§ Records:
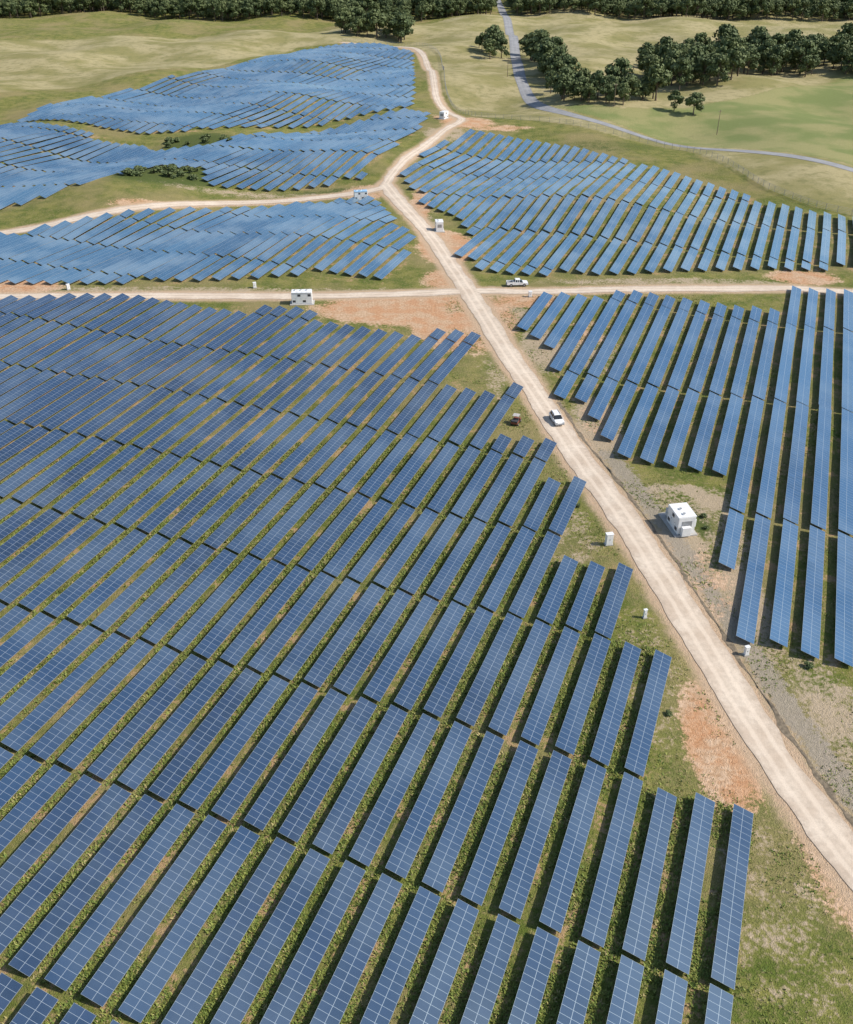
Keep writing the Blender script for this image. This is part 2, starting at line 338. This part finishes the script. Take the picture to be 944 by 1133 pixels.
# ------------------------------------------------------------- trees
def leafmat():
    m=NT('foliage'); r=m.attr('rnd'); p=m.n('ShaderNodeTexCoord').outputs['Object']
    n=m.noise(p,.35,3); oi=m.n('ShaderNodeObjectInfo').outputs['Random']
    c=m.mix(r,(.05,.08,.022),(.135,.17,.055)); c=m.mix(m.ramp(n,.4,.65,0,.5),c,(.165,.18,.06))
    c=m.mix(m.math('MULTIPLY',oi,.4),c,(.05,.085,.035)); m.base(c); m.set(Roughness=.75); return m.m
LM=leafmat(); BARK=simple('bark',(.12,.09,.065),.9,0,.3,4)
def tree_mesh(name,h,nleaf,seed,lsz=.75):
    r=np.random.default_rng(seed); V=[];F=[];MI=[];R=[]
    def tube(pts,rad,ns=7):
        b=len(V)
        for (p,q) in zip(pts,rad):
            for i in range(ns):
                a=2*math.pi*i/ns; V.append((p[0]+q*math.cos(a),p[1]+q*math.sin(a),p[2])); R.append(.5)
        for j in range(len(pts)-1):
            for i in range(ns):
                F.append((b+j*ns+i,b+j*ns+(i+1)%ns,b+(j+1)*ns+(i+1)%ns,b+(j+1)*ns+i)); MI.append(1)
    tube([(0,0,-.3),(.1,0,h*.2),(.15,.1,h*.45),(0,.1,h*.75)],[h*.03,h*.022,h*.016,h*.006])
    lobes=[]
    nl=11
    for i in range(nl):
        a=i*2.4+r.uniform(-.4,.4); f=r.uniform(0,1); z=h*(.26+.60*f); rr=h*.27*math.sqrt(max(.05,1-((f-.35)/.75)**2))*r.uniform(.6,1.1)
        c=np.array([rr*math.cos(a),rr*math.sin(a),z]); s=h*r.uniform(.11,.18)
        lobes.append((c,s)); tube([(.1,.05,h*(.2+.3*f)),(c[0]*.5,c[1]*.5,(z+h*(.2+.3*f))/2),tuple(c)],[h*.009,h*.007,h*.003],5)
    lobes.append((np.array([0,0,h*.86]),h*.13))
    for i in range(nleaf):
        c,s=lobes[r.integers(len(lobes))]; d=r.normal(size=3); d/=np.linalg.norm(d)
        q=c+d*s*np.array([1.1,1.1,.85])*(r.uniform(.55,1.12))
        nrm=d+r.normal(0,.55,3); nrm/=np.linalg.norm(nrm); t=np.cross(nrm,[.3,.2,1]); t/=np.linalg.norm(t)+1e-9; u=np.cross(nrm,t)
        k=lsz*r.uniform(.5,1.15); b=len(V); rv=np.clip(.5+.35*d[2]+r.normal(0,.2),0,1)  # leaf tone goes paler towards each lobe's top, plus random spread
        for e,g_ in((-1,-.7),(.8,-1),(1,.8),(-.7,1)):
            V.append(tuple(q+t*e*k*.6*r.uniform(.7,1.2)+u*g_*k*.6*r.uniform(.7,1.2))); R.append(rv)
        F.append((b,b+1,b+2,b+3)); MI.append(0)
    me=bpy.data.meshes.new(name); me.from_pydata([tuple(map(float,v)) for v in V],[],F)
    me.materials.append(LM); me.materials.append(BARK); me.polygons.foreach_set('material_index',np.array(MI,np.int32))
    a=me.attributes.new('rnd','FLOAT','POINT'); a.data.foreach_set('value',np.array(R,np.float32)); me.update(); return me
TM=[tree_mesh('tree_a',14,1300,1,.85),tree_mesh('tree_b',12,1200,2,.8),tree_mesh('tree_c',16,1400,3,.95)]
def tree(x,y,s=1.0,k=None):
    k=random.randrange(3) if k is None else k
    o=bpy.data.objects.new('deciduous_tree',TM[k]); link(o); o.location=(x,y,float(H(x,y))-.1)
    o.rotation_euler=(0,0,random.uniform(0,6.28)); o.scale=(s*random.uniform(.9,1.25),s*random.uniform(.9,1.25),s*random.uniform(.85,1.1))
for x,y,s in [(45,692,1.2),(41,674,1.0),(49,684,.9),(37,700,.8),(36,718,.7),(43,705,1)]: tree(x,y,s)
for i in range(40):
    f=random.random(); tree(65+f*8+random.uniform(-2,9),720-f*165+random.uniform(-6,6),random.uniform(.7,1.25))
for i in range(26):
    tree(random.uniform(68,116),random.uniform(500,536),random.uniform(.6,1.1))
for x,y,s in[(66,545,.9),(74,512,.6),(80,505,.5),(88,500,.55),(96,497,.6),(120,492,.8),(128,486,.7)]: tree(x,y,s)
for i in range(26): tree(random.uniform(-66,-14),random.uniform(782,815),random.uniform(.9,1.35))
def forest(pts,mesh,nm='distant_forest'):
    V=[];F=[]
    for x,y in pts:
        s=random.uniform(.75,1.3); a=random.uniform(0,6.28); b=len(V); z=float(H(x,y))
        for q in range(4):
            V.append((x+.5*s*math.cos(a+q*math.pi/2)*1.4142,y+.5*s*math.sin(a+q*math.pi/2)*1.4142,z))
        F.append((b,b+1,b+2,b+3))
    o=mesh_obj(nm,V,F,[]); o.instance_type='FACES'; o.use_instance_faces_scale=True; o.show_instancer_for_render=False
    c=bpy.data.objects.new('tree_crown_and_trunk',mesh); link(c); c.parent=o
fp=[]
def region(x0,x1,y0,y1,sp,cond=lambda x,y:True):
    y=y0
    while y<y1:
        x=x0
        while x<x1:
            a=x+random.uniform(-.45,.45)*sp; b=y+random.uniform(-.45,.45)*sp
            if cond(a,b): fp.append((a,b))
            x+=sp
        y+=sp
def offlane(x,y): return float(dist_poly(np.array([x]),np.array([y]),LANE)[0])>9
region(-700,700,900,1060,9,lambda x,y: offlane(x,y) and y>905+30*math.sin(x/60))
region(-1300,1300,1060,1400,15,offlane)
region(-620,-250,560,700,10,lambda x,y:((x+430)/150)**2+((y-640)/60)**2<1)
region(130,600,560,760,10,lambda x,y:((x-330)/200)**2+((y-640)/50)**2<1 or ((x-150)/25)**2+((y-590)/40)**2<1)
random.shuffle(fp); n3_=len(fp)//3
for i in range(3): forest(fp[i*n3_:(i+1)*n3_],TM[i])
SM=tree_mesh('shrub_mesh',3.2,420,9,.4)
def shrub(a,b,s):
    o=bpy.data.objects.new('shrub',SM); link(o); o.location=(a,b,float(H(a,b))-.8*s); o.rotation_euler=(0,0,random.uniform(0,6)); o.scale=(s*1.5,s*1.5,s)
for x,y,rx,ry,n in((-97,426,14,6,14),(-97,362,13,9,26)):
    for i in range(n): shrub(x+random.uniform(-rx,rx),y+random.uniform(-ry,ry),random.uniform(.5,1))
for x,y,s in((31,88,.25),(46.5,133,.3),(46,129.5,.25),(52,97,.35),(26,137,.25)): shrub(x,y,s)

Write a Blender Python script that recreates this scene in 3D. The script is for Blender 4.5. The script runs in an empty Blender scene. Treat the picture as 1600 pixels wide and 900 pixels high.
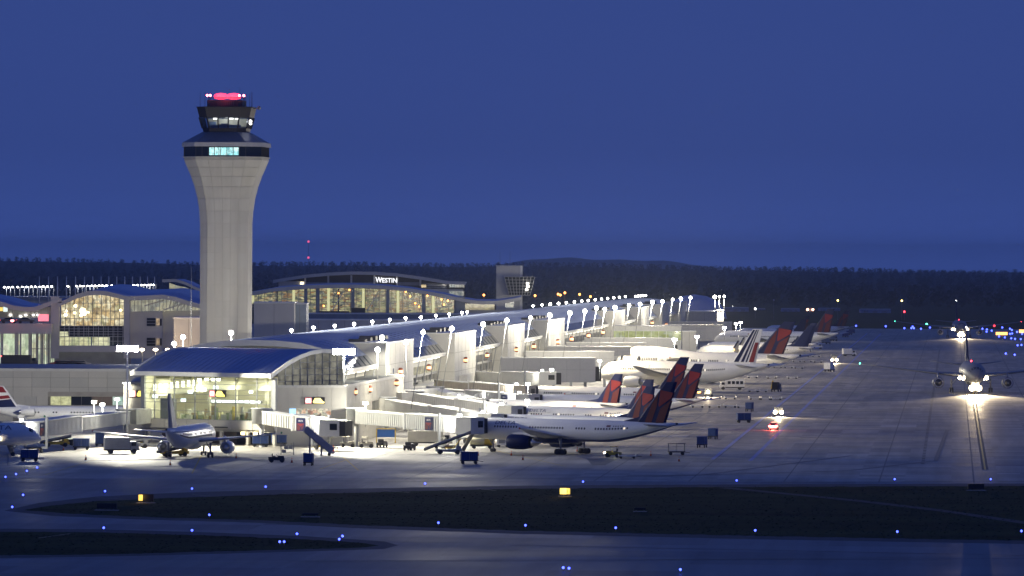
import bpy, bmesh, math, random
from mathutils import Vector, Matrix
R = random.Random(11)
C = bpy.context.scene.collection
sc = bpy.context.scene
# ------------------------------------------------------------------ camera
F, H, HY, ROLL = 9000.0, 35.0, 410.0, 0.004          # focal length in photo pixels, eye height, horizon row, camera roll
cam = bpy.data.objects.new('camera', bpy.data.cameras.new('camera')); C.objects.link(cam); sc.camera = cam
cam.data.sensor_width = 36; cam.data.lens = F / 1600 * 36
cam.data.shift_y = -(450 - HY) / 1600
cam.data.clip_start = 1; cam.data.clip_end = 90000
cam.matrix_world = Matrix.Translation((0, 0, H)) @ Matrix.Rotation(math.pi / 2, 4, 'X') @ Matrix.Rotation(ROLL, 4, 'Z')
# ------------------------------------------------------------------ dusk sky
w = bpy.data.worlds.new('World'); sc.world = w; w.use_nodes = True
nt = w.node_tree; bg = nt.nodes['Background']
tc = nt.nodes.new('ShaderNodeTexCoord'); sx = nt.nodes.new('ShaderNodeSeparateXYZ'); rp = nt.nodes.new('ShaderNodeValToRGB')
nt.links.new(tc.outputs['Generated'], sx.inputs[0]); nt.links.new(sx.outputs['Z'], rp.inputs[0]); nt.links.new(rp.outputs[0], bg.inputs[0])
cr = rp.color_ramp
cr.elements[0].position = 0.0; cr.elements[0].color = (.072, .142, .56, 1)
for z_, k_ in ((.0032, 2.0), (.0065, 1.43), (.012, 1.17)):
    e = cr.elements.new(z_); e.color = (.035 * k_, .068 * k_, .270 * k_, 1)
cr.elements[1].position = 1.0; cr.elements[1].color = (.026, .058, .255, 1)
e = cr.elements.new(.02); e.color = (.035, .068, .272, 1)
e = cr.elements.new(.046); e.color = (.035, .067, .264, 1)
e = cr.elements.new(.2); e.color = (.028, .061, .262, 1)
bg.inputs[1].default_value = .94
sc.view_settings.view_transform = 'Standard'; sc.view_settings.look = 'None'
sc.view_settings.exposure = 0; sc.view_settings.gamma = 1
sc.cycles.use_denoising = True
sc.cycles.max_bounces = 6; sc.cycles.volume_bounces = 0; sc.cycles.transparent_max_bounces = 12
sc.cycles.sample_clamp_indirect = 4
sc.cycles.caustics_reflective = False; sc.cycles.caustics_refractive = False
# ------------------------------------------------------------------ geometry of the view (photo pixel -> place on the airfield)
TH = math.atan(688 / F); ST, CT = math.sin(TH), math.cos(TH)
def ray(px, py):
    X, Y = px - 800, HY - py
    return X - Y * ROLL, X * ROLL + Y
def G(px, py, z=0.0):
    wx, wz = ray(px, py); d = F * (z - H) / wz
    return Vector((wx * d / F, d, z))
def P(px, py, d):
    wx, wz = ray(px, py)
    return Vector((wx * d / F, d, H + wz * d / F))
def UV(u, v, z=0.0): return Vector((u * ST + v * CT, u * CT - v * ST, z))
def upx(px, v):                                      # where along the concourse a line at side offset v shows at column px
    t = (px - 800) / F; y = v / (CT * t - ST); x = t * y
    return x * ST + y * CT
# ------------------------------------------------------------------ materials
MATS = {}
def mat(name, col, rough=.6, metal=0., var=.12, scale=.6, bump=0., spec=.5, streak=None):
    if name in MATS: return MATS[name]
    m = bpy.data.materials.new(name); m.use_nodes = True; n = m.node_tree; b = n.nodes['Principled BSDF']
    b.inputs['Roughness'].default_value = rough; b.inputs['Metallic'].default_value = metal
    b.inputs['Specular IOR Level'].default_value = spec
    t = n.nodes.new('ShaderNodeTexCoord'); no = n.nodes.new('ShaderNodeTexNoise'); no.inputs['Scale'].default_value = scale
    no.inputs['Detail'].default_value = 6
    if streak:
        mp = n.nodes.new('ShaderNodeMapping'); mp.inputs['Scale'].default_value = streak
        n.links.new(t.outputs['Object'], mp.inputs[0]); n.links.new(mp.outputs[0], no.inputs['Vector'])
    else: n.links.new(t.outputs['Object'], no.inputs['Vector'])
    mr = n.nodes.new('ShaderNodeMapRange'); mr.inputs[1].default_value = .3; mr.inputs[2].default_value = .7
    mr.inputs[3].default_value = 1 - var; mr.inputs[4].default_value = 1 + var
    n.links.new(no.outputs[0], mr.inputs[0])
    mx = n.nodes.new('ShaderNodeVectorMath'); mx.operation = 'SCALE'; mx.inputs[0].default_value = col[:3]
    n.links.new(mr.outputs[0], mx.inputs['Scale']); n.links.new(mx.outputs[0], b.inputs['Base Color'])
    if bump:
        bp = n.nodes.new('ShaderNodeBump'); bp.inputs['Strength'].default_value = bump; bp.inputs['Distance'].default_value = .05
        n.links.new(no.outputs[0], bp.inputs['Height']); n.links.new(bp.outputs[0], b.inputs['Normal'])
    MATS[name] = m; return m
def glow(name, col, strength, sample=False):
    if name in MATS: return MATS[name]
    m = bpy.data.materials.new(name); m.use_nodes = True; b = m.node_tree.nodes['Principled BSDF']
    b.inputs['Base Color'].default_value = (.8, .8, .8, 1); b.inputs['Emission Color'].default_value = (*col, 1)
    b.inputs['Emission Strength'].default_value = strength; b.inputs['Roughness'].default_value = .3
    if not sample: m.cycles.emission_sampling = 'NONE'
    MATS[name] = m; return m
def interior(name, cols, strength, scale=(1, 1, 1), dark=.35):
    """lit window: the room behind shows as patches of warm light, shelving and people through the glass"""
    if name in MATS: return MATS[name]
    m = bpy.data.materials.new(name); m.use_nodes = True; n = m.node_tree; b = n.nodes['Principled BSDF']
    t = n.nodes.new('ShaderNodeTexCoord'); mp = n.nodes.new('ShaderNodeMapping'); mp.inputs['Scale'].default_value = scale
    n.links.new(t.outputs['Object'], mp.inputs[0])
    vo = n.nodes.new('ShaderNodeTexVoronoi'); vo.distance = 'CHEBYCHEV'; vo.inputs['Scale'].default_value = 1
    n.links.new(mp.outputs[0], vo.inputs['Vector'])
    s = n.nodes.new('ShaderNodeSeparateColor'); n.links.new(vo.outputs['Color'], s.inputs[0])
    r = n.nodes.new('ShaderNodeValToRGB'); r.color_ramp.interpolation = 'LINEAR'
    while len(r.color_ramp.elements) < len(cols): r.color_ramp.elements.new(.5)
    for i, c in enumerate(cols):
        r.color_ramp.elements[i].position = i / max(1, len(cols) - 1); r.color_ramp.elements[i].color = (*c, 1)
    n.links.new(s.outputs[0], r.inputs[0])
    no = n.nodes.new('ShaderNodeTexNoise'); no.inputs['Scale'].default_value = 1.7; no.inputs['Detail'].default_value = 5
    n.links.new(mp.outputs[0], no.inputs['Vector'])
    mr = n.nodes.new('ShaderNodeMapRange'); mr.inputs[1].default_value = .35; mr.inputs[2].default_value = .68
    mr.inputs[3].default_value = dark * strength; mr.inputs[4].default_value = strength
    n.links.new(no.outputs[0], mr.inputs[0])
    n.links.new(r.outputs[0], b.inputs['Emission Color']); n.links.new(mr.outputs[0], b.inputs['Emission Strength'])
    b.inputs['Base Color'].default_value = (.02, .02, .02, 1); b.inputs['Roughness'].default_value = .08
    m.cycles.emission_sampling = 'NONE'
    MATS[name] = m; return m
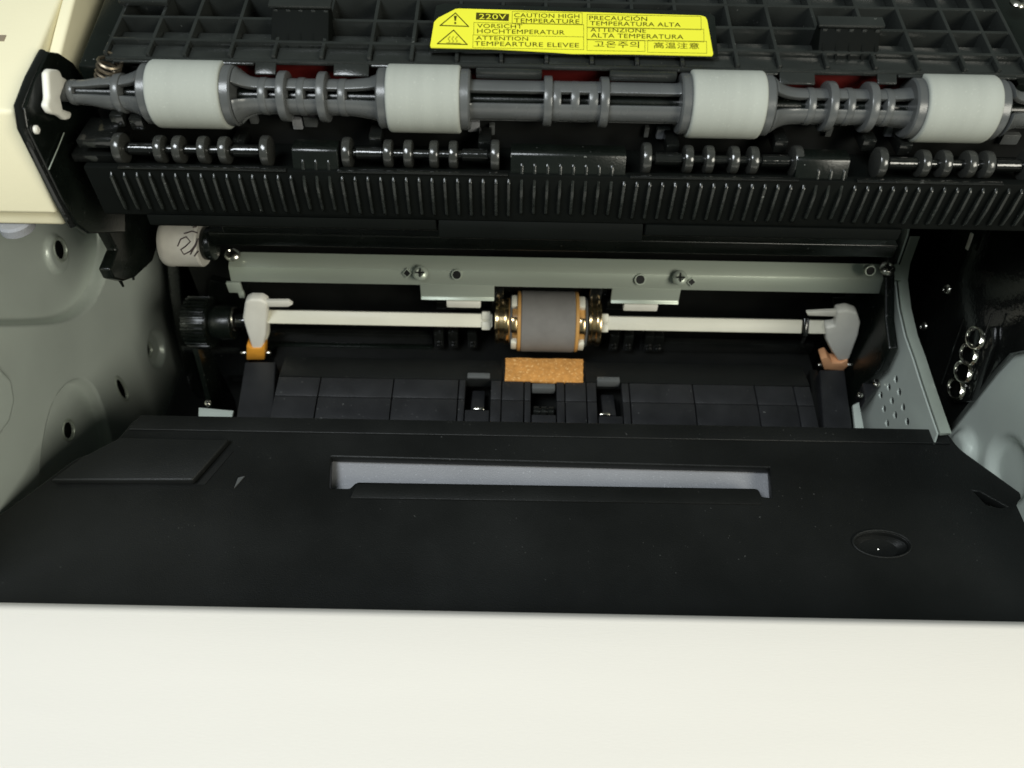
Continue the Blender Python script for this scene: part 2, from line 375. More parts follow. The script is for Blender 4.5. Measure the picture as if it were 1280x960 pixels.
# ================================================================== black end bracket + white bushing
YR, ZR = 173.0, 198.1                        # axis of the grey exit rollers
def xr(px, y=YR, z=ZR):
    """x of the shaft point seen at photo column px on the axis (y, z)"""
    lo, hi = -250, 250
    for _ in range(40):
        m = (lo + hi) / 2; d = Vector((m, y, z)) - CAM
        if 640 + FPX * d.dot(RGT) / d.dot(FWD) < px: lo = m
        else: hi = m
    return lo
br = thing('end_bracket', 'black end bracket with rounded rim holding the roller shaft against the cream housing', 'bracket', (XH + 3, 175, 160))
bp_px = [(52, 64), (66, 66), (84, 78), (96, 96), (150, 120), (150, 290), (104, 292), (88, 280), (70, 248), (44, 196), (26, 160), (22, 134), (36, 98)]
bpoly = [onx(a, b, XH + 2.2) for a, b in bp_px]
obj('plate', extrude(bpoly, (1.6, 0, 0)), BLK, br, 0.5, 3)
rim_px = [(54, 66), (36, 100), (23, 134), (27, 160), (45, 196), (71, 248), (90, 282)]
obj('rim', tube([onx(a, b, XH + 2.4) for a, b in rim_px], 1.0, 10), BLKG, br)
c = onx(44, 162, XH + 4); obj('rivet', lathe([(0, 1.0), (.5, 1.0), (.8, .6)], c, 'x', 16), NYLON, br)
obj('wire', tube([onx(80, 166, XH + 4.4), onx(72, 186, XH + 4.6), onx(61, 212, XH + 4.4)], 0.14, 6), STEEL, br)
bw = [onx(a, b, XH + 8) for a, b in [(118, 260), (168, 282), (190, 282), (188, 262), (184, 330), (152, 352), (124, 332)]]
bu = thing('bushing', 'white nylon shaft bushing clipped into the black end bracket', 'bushing', (XH + 6, YR, ZR - 8))
lever = [(50, 90), (54, 86), (66, 87), (69, 95), (76, 99), (78, 107), (70, 112), (67, 122), (70, 136), (82, 140), (80, 149), (74, 150), (66, 144), (55, 142), (49, 132), (52, 122)]
obj('clip', extrude([onx(a, b, XH + 5) for a, b in lever], (1.8, 0, 0)), NYLON, bu, 0.8, 3)

# ================================================================== exit roller shaft
def xf(px): return xr(px, YR - 3.6, ZR + 2.0)
sh = thing('exit_roller_shaft', 'dark grey ribbed plastic shaft carrying four light grey rubber rollers', 'roller shaft', (xf(720), YR, ZR - 8))
AX = (0, YR, ZR); ROT = R(14)
def fin_run(stations, th=2.3):
    """cross-section shaft: two crossing fins with radius given by stations (px, r)"""
    out = []; K = 5
    for a0, a1 in ((62, 122), (158, 224), (242, 302), (338, 404)):
        V = []; F = []; n = len(stations)
        for x, r in stations:
            for rr, ks in ((r, range(K)), (r - 1.5, range(K - 1, -1, -1))):
                for k in ks:
                    a = R(a0 + (a1 - a0) * k / (K - 1)); V.append(Vector((x, YR + rr * math.cos(a), ZR + rr * math.sin(a))))
        m = 2 * K
        for i in range(n - 1):
            F += [(m * i + k, m * i + (k + 1) % m, m * (i + 1) + (k + 1) % m, m * (i + 1) + k) for k in range(m)]
        F += [tuple(range(m)), tuple(m * (n - 1) + k for k in range(m - 1, -1, -1))]
        out.append((V, F))
    return join(*out)
def flare(px0, px1, r0, r1, n=7, k=2.4):
    """radius r0 at px0 easing to r1 at px1"""
    return [(xf(px0 + (px1 - px0) * i / n), r1 + (r0 - r1) * (1 - i / n) ** k) for i in range(n + 1)]
RH, RS = 6.6, 4.1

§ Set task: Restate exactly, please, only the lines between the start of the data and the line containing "q=c+d*s*np.array([1.1,1.1,.85])*(r.uniform(.55,1.12))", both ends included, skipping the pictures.

§ Written solution:
Keep writing the Blender script for this image. This is part 2, starting at line 338. This part finishes the script. Take the picture to be 944 by 1133 pixels.
# ------------------------------------------------------------- trees
def leafmat():
    m=NT('foliage'); r=m.attr('rnd'); p=m.n('ShaderNodeTexCoord').outputs['Object']
    n=m.noise(p,.35,3); oi=m.n('ShaderNodeObjectInfo').outputs['Random']
    c=m.mix(r,(.05,.08,.022),(.135,.17,.055)); c=m.mix(m.ramp(n,.4,.65,0,.5),c,(.165,.18,.06))
    c=m.mix(m.math('MULTIPLY',oi,.4),c,(.05,.085,.035)); m.base(c); m.set(Roughness=.75); return m.m
LM=leafmat(); BARK=simple('bark',(.12,.09,.065),.9,0,.3,4)
def tree_mesh(name,h,nleaf,seed,lsz=.75):
    r=np.random.default_rng(seed); V=[];F=[];MI=[];R=[]
    def tube(pts,rad,ns=7):
        b=len(V)
        for (p,q) in zip(pts,rad):
            for i in range(ns):
                a=2*math.pi*i/ns; V.append((p[0]+q*math.cos(a),p[1]+q*math.sin(a),p[2])); R.append(.5)
        for j in range(len(pts)-1):
            for i in range(ns):
                F.append((b+j*ns+i,b+j*ns+(i+1)%ns,b+(j+1)*ns+(i+1)%ns,b+(j+1)*ns+i)); MI.append(1)
    tube([(0,0,-.3),(.1,0,h*.2),(.15,.1,h*.45),(0,.1,h*.75)],[h*.03,h*.022,h*.016,h*.006])
    lobes=[]
    nl=11
    for i in range(nl):
        a=i*2.4+r.uniform(-.4,.4); f=r.uniform(0,1); z=h*(.26+.60*f); rr=h*.27*math.sqrt(max(.05,1-((f-.35)/.75)**2))*r.uniform(.6,1.1)
        c=np.array([rr*math.cos(a),rr*math.sin(a),z]); s=h*r.uniform(.11,.18)
        lobes.append((c,s)); tube([(.1,.05,h*(.2+.3*f)),(c[0]*.5,c[1]*.5,(z+h*(.2+.3*f))/2),tuple(c)],[h*.009,h*.007,h*.003],5)
    lobes.append((np.array([0,0,h*.86]),h*.13))
    for i in range(nleaf):
        c,s=lobes[r.integers(len(lobes))]; d=r.normal(size=3); d/=np.linalg.norm(d)
        q=c+d*s*np.array([1.1,1.1,.85])*(r.uniform(.55,1.12))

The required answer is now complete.